Published: 14.05.2021 | Edited: 14.05.2021 | Tags: 100daystooffload

How many bytes does time and weight need?

In my previous article I have explained how to divide the memory into equal parts, so called blocks. I have concluded that to utilize the entire memory, I could divide it into 256 blocks of 16 bytes or maybe even 128 blocks for 32 bytes. Having full 32 bytes seem like the overkill and would probably lead to wasting precious space.

Also, many I2C (Wire) libraries have a fixed limit of 30 bytes per write. I Am currently using and makuna Rtc library and it states this in the source comment. This means, that it is not possible to write full 32 bytes in one go. It is however possible to split it to two writes without a problem. This is not a technical limitation, it just adds more lines into the code. For this reason, I will try to fit the data into 16 bytes, which is still a lot.

Having 16 bytes per block allows me to store least 256 logged entries, meaning either 256 entries every 24 hours or 128 entries twice a day. The initial format for the stored data I have come up looks like this:

1620967937+12345

The data are the following form:

[unix epoch][flipping separator][wight in dekagrams]

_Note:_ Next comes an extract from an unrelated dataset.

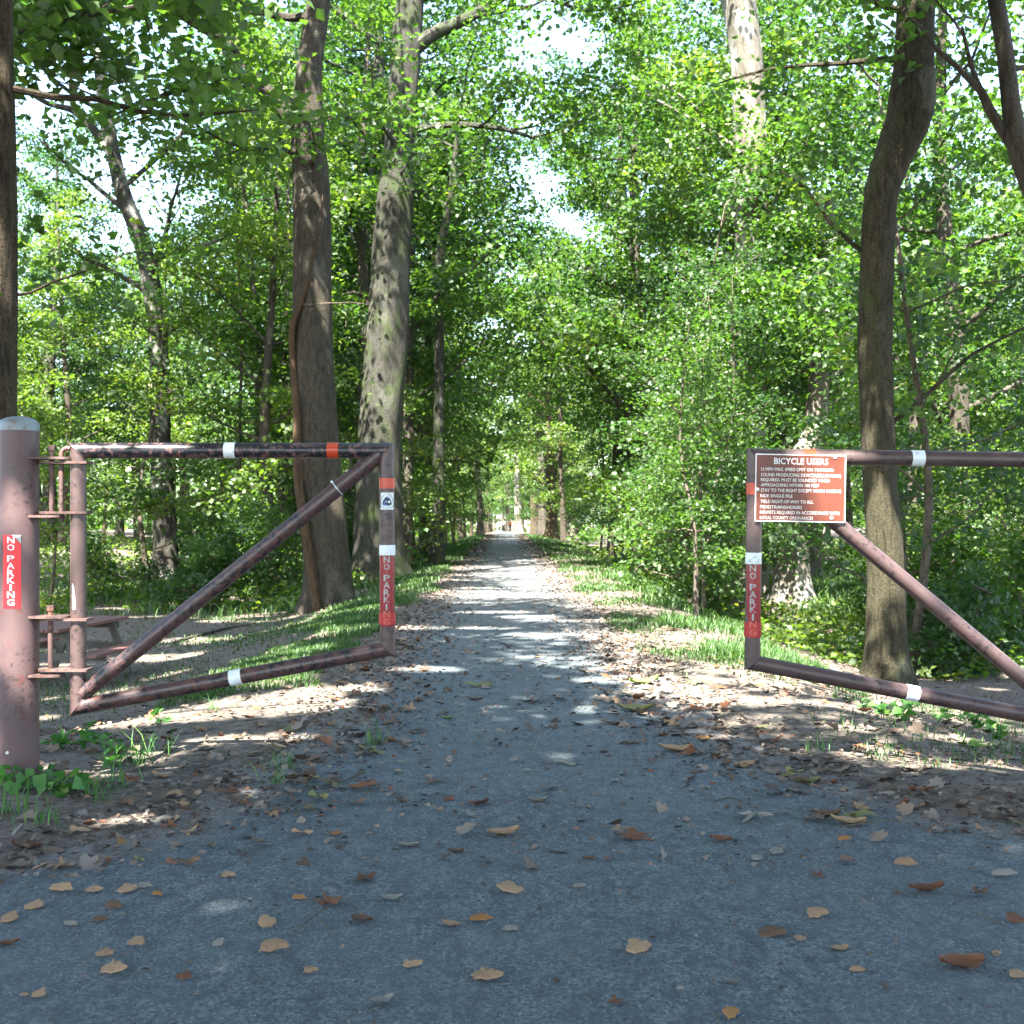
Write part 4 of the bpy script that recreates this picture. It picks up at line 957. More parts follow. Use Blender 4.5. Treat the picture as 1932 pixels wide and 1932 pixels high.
PROTO = [proto_tree(pr, 19, .26, 4.5, 4.8, 20, 74, (.13, .21), M_LEAF, M_BARK, .95), proto_tree(pr, 16, .17, 2.5, 3.9, 20, 64, (.13, .21), M_LEAF2, M_BARK_SYC, .85),
         proto_tree(pr, 22, .34, 6.5, 5.4, 21, 80, (.13, .21), M_LEAF3, M_BARK_MOSS, 1.0), proto_tree(pr, 12, .11, 1.4, 2.9, 17, 50, (.12, .18), M_LEAF, M_BARK_DARK, .75)]
SAP = [proto_tree(pr, 6.5, .05, .9, 1.6, 15, 34, (.075, .125), M_LEAF, M_TWIG, .5), proto_tree(pr, 4.6, .035, .5, 1.4, 13, 30, (.07, .12), M_LEAF2, M_TWIG, .45), proto_tree(pr, 8.0, .06, 1.2, 2.0, 17, 36, (.075, .125), M_LEAF3, M_TWIG, .55)]
SHR = [proto_tree(pr, 1.7, .02, .08, .8, 12, 24, (.06, .11), M_LEAF, M_TWIG, .28), proto_tree(pr, 1.1, .016, .05, .6, 10, 22, (.06, .10), M_LEAF3, M_TWIG, .25)]

def plant(name, me2, x, y, s, rz, label, cat, group):
    t = thing(name, label, cat, (x, y, float(ground(x, y)) - .03), rz, group); t.scale = (s, s, s)
    obj('trunk' if cat == 'tree' else 'stem', me2[0], t); obj('crown' if cat == 'tree' else 'foliage', me2[1], t)
    return t

kinds = ('broad green tree', 'yellowish green tree', 'tall dark tree', 'small dense tree')
br = np.random.default_rng(77); placed = []
def zone(x, y):
    side = 'left of path' if x < 0 else 'right of path'
    dist = 'past the gate' if y < 32 else 'some way along' if y < 50 else 'farther along' if y < 75 else 'deep in the woods'
    off = 'near verge' if abs(x) < 9 else 'back from verge' if abs(x) < 18 else 'well back'
    return f'{side} {off}, {dist}'
cand = []
for k in range(900):
    y = br.uniform(24, 112); w = .55 * y + 5; x = br.uniform(-w, w)
    if abs(x - xc(y)) < 5.2: continue
    q = x / y
    if -.5 < q < -.2 and y < 64: continue
    if .15 < q < .28 and y < 36: continue
    if q > .28 and y < 62 and br.random() < .85: continue
    cand.append((y, x))
cand.sort()
ARCH = [(-4.2, 36.5, 0), (8.0, 41, 2), (-4.0, 47, 2), (7.5, 52, 0), (-3.9, 58, 0), (6.8, 62, 2), (-3.7, 70, 1), (3.7, 76, 1), (-4.5, 40.5, 2), (5.0, 44, 0), (5.0, 55, 2), (-3.4, 49, 1), (-3.7, 83, 3), (3.6, 88, 3), (-3.6, 95, 1), (3.6, 100, 3), (-3.7, 108, 3), (3.5, 112, 1), (-3.6, 122, 3), (3.4, 128, 3), (-4, 140, 3), (3.2, 146, 3), (-2.6, 152, 3), (2.4, 160, 3), (-2.2, 170, 1), (2.6, 176, 3), (-2.8, 186, 3), (2.2, 192, 1), (-2.0, 204, 3), (2.0, 210, 3), (.2, 228, 0), (-1.5, 222, 3)]
for i, (x, y, k) in enumerate(ARCH):
    placed.append((x, y)); plant('tree', PROTO[k], x + float(xc(y)), y, br.uniform(.95, 1.2), br.uniform(0, 6.28), f'{kinds[k]} arching from the {"lawn" if x < 0 else "ditch"} side, {zone(x, y).split(", ")[-1]}', 'tree', 'trees that arch over the path')
for y, x in cand:
    if all((x - a) ** 2 + (y - b) ** 2 > (3.0 + .028 * y) ** 2 for a, b in placed) and len(placed) < 148:
        placed.append((x, y)); k = br.choice(4, p=(.3, .25, .2, .25))
        plant('tree', PROTO[k], x, y, br.uniform(.8, 1.2), br.uniform(0, 6.28), f'{kinds[k]} {zone(x, y)}', 'tree', 'woodland trees along the path')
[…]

This form fits into the 16 bytes. The flipping separator flips its sign every time the entry is overwritten. This is essential, otherwise we would not know which data are the most recent in the circular buffer data structure. I have discussed this topic a few days ago. In reality the data (truncated to just 6 blocks of 16 bytes for illustration) could look like this:

1620967977+10080
1620967987+10090 // the most recent entry
1620967937-10040 // the least recent entry
1620967947-10050
1620967957-10060
1620967967-10070

The data show the entry is created every 10 seconds and the weight is gradually increasing by 10 dekagrams (100 grams). This could work without much problems, but could it be done better?

Possible optimizations

  1. The library uses some strange epoch time, starting at 1st of January 2000. This shaves of a byte, because such epoch time is currently around 674252045. The library provides tools to manipulate such epoch, so sticking with it for now.
  2. Since I am storing an epoch time already, I could find the division between the least and the most recent entry by comparing these times, this could shave off the flipping separator byte. I would not need any separator as all the data are fixed length, separing them simply by an offset.
  3. If the data are stored at the fixed time intervals, the epoch would not be needed at all, since it could be calculated backwards in time. Now it would require just the flipping separator and a weight, as there needs to be at least one way to determine where the head of the circular buffer currently it.
  4. The most importantly, since I am just trying to store integers, they would take much less space than storing them as individual characters. For instance, the epoch would fit into a mere 30 bits and even the full unix epoch currently sits at 31 bits, which are just 4 bytes, down from the 9 or 10 bytes when stored as characters! Similarly, weight could be stored in just two bytes (a maximum of 65535 dekagrams, which is three times over it's range anyway), giving me the required block size of just 4 + 2 bytes, providing a whopping 682 log entries!

Next steps

With 682 possible entries I could decide to either log entries more often, possibly reducing the significance of occasional measurement errors or choose to log additional data, like temperature. DS3132 has an internal thermometer to calibrate it's oscillator frequency and it's value is available to read. This means I could choose to What's more, it can even be very precise, even down to 0.002°C. Quite interesting for a beehive, as this project is measuring the weight of potential honey remotely.

The library however provides the way to store an array of characters or C strings by default, not integers at specified offset. I have to figure out how to use integers natively wit this library easily if I want to continue being lazy, but it should not be hard.

This is a 65th post of #100daystooffload.